--- Begin ---
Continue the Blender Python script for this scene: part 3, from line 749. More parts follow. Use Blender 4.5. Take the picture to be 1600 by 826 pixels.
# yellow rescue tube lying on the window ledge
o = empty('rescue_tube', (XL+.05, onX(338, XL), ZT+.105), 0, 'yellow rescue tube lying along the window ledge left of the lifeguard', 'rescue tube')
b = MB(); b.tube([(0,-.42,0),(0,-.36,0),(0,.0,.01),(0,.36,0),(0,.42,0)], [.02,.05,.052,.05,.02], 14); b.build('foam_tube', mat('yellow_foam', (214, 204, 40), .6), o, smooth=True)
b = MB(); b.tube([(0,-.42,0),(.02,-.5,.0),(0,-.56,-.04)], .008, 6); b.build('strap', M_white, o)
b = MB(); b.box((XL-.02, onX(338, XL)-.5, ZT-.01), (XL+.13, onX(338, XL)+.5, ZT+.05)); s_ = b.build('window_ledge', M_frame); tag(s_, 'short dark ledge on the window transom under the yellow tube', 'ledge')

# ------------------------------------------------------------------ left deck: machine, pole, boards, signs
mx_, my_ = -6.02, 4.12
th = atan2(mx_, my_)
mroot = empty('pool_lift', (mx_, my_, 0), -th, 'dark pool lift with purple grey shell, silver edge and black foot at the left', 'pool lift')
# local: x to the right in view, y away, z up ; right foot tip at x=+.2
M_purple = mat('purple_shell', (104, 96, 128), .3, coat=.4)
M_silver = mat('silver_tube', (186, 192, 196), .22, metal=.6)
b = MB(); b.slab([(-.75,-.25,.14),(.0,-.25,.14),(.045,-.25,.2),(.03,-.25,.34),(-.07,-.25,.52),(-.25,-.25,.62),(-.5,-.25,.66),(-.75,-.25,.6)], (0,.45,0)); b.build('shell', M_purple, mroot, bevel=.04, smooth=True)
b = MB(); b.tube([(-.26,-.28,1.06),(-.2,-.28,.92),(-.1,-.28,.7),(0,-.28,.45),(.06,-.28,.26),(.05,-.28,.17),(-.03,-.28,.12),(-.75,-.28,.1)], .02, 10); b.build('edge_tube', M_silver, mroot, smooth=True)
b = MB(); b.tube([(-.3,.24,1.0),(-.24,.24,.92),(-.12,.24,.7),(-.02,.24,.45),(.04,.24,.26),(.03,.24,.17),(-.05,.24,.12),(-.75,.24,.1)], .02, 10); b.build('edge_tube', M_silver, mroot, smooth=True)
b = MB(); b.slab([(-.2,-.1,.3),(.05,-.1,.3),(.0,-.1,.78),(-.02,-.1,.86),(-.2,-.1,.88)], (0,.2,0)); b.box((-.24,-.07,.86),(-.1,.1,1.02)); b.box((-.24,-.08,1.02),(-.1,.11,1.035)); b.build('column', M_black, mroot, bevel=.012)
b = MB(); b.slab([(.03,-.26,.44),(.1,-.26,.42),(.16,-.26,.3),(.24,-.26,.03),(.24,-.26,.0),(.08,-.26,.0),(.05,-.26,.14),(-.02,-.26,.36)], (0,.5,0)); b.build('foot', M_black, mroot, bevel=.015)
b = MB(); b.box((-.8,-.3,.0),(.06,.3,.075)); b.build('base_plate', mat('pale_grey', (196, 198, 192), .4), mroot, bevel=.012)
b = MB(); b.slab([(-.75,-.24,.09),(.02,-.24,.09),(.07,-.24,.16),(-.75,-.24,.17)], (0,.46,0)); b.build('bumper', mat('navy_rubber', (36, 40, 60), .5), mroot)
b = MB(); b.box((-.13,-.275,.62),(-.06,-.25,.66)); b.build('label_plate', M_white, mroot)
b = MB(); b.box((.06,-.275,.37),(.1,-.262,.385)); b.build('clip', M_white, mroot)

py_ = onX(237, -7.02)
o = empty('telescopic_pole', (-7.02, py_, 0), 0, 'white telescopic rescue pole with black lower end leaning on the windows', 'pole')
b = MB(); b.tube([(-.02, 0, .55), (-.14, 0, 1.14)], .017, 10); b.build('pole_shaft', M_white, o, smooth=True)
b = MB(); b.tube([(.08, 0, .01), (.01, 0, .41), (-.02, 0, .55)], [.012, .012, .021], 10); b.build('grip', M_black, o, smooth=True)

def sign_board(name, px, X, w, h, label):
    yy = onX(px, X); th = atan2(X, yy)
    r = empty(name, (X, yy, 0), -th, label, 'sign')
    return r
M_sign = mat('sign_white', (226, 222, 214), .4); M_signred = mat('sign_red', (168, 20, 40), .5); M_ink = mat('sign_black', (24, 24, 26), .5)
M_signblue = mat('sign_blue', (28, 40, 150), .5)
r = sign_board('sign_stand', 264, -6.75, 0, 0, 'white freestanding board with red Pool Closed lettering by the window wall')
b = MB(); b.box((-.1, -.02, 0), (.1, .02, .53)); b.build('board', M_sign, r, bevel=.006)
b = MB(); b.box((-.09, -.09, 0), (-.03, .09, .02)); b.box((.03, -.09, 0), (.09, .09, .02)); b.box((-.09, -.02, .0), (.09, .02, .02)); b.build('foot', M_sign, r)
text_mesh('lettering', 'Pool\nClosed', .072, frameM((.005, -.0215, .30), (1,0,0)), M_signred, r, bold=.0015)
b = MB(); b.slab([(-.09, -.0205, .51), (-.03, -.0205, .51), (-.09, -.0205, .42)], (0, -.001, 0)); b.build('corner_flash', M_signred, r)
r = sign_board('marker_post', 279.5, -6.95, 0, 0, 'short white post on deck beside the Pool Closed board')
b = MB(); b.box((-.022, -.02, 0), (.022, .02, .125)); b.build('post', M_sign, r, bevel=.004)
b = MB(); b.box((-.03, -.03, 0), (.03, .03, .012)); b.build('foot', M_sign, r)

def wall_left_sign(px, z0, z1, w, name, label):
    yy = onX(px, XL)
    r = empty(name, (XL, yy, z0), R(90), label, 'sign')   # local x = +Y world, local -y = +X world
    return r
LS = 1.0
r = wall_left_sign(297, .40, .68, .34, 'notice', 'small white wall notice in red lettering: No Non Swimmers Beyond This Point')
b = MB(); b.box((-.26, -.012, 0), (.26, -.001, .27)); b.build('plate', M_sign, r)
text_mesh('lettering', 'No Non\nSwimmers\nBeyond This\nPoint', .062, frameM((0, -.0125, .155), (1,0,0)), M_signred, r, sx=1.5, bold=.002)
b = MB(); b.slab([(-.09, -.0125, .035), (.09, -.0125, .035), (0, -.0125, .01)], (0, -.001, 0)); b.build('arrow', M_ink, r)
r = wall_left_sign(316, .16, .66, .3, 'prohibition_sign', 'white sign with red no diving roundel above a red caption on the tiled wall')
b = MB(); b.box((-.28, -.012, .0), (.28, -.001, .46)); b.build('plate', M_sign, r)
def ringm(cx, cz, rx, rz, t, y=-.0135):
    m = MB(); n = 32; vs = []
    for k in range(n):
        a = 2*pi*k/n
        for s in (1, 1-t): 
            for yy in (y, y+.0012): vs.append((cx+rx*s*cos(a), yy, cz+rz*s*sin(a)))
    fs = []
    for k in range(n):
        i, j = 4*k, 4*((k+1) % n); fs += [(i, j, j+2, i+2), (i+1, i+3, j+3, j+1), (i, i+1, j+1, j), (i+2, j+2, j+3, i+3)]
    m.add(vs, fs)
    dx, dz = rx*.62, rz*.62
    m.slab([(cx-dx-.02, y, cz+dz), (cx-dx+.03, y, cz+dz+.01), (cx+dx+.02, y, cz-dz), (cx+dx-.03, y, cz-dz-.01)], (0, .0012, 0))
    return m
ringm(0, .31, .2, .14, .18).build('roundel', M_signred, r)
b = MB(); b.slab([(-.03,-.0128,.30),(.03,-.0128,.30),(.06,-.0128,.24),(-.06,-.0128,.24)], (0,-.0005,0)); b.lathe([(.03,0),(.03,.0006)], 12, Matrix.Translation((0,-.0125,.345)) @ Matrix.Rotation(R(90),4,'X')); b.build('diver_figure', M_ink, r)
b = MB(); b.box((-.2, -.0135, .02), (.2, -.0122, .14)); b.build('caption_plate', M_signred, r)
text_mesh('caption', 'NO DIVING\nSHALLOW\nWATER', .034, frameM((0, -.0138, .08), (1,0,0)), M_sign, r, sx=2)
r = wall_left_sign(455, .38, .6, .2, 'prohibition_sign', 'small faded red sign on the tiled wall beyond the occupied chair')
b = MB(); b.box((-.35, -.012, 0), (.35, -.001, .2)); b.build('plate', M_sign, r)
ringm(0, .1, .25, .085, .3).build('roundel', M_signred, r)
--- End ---
### WHAT YOU NEED TO DO
Emit, unaltered, the lines from the top of the listing down through the line that holds "yellow tube', 'ledge')"; emit nothing else.

### EXPECTED ANSWER
Continue the Blender Python script for this scene: part 3, from line 749. More parts follow. Use Blender 4.5. Take the picture to be 1600 by 826 pixels.
# yellow rescue tube lying on the window ledge
o = empty('rescue_tube', (XL+.05, onX(338, XL), ZT+.105), 0, 'yellow rescue tube lying along the window ledge left of the lifeguard', 'rescue tube')
b = MB(); b.tube([(0,-.42,0),(0,-.36,0),(0,.0,.01),(0,.36,0),(0,.42,0)], [.02,.05,.052,.05,.02], 14); b.build('foam_tube', mat('yellow_foam', (214, 204, 40), .6), o, smooth=True)
b = MB(); b.tube([(0,-.42,0),(.02,-.5,.0),(0,-.56,-.04)], .008, 6); b.build('strap', M_white, o)
b = MB(); b.box((XL-.02, onX(338, XL)-.5, ZT-.01), (XL+.13, onX(338, XL)+.5, ZT+.05)); s_ = b.build('window_ledge', M_frame); tag(s_, 'short dark ledge on the window transom under the yellow tube', 'ledge')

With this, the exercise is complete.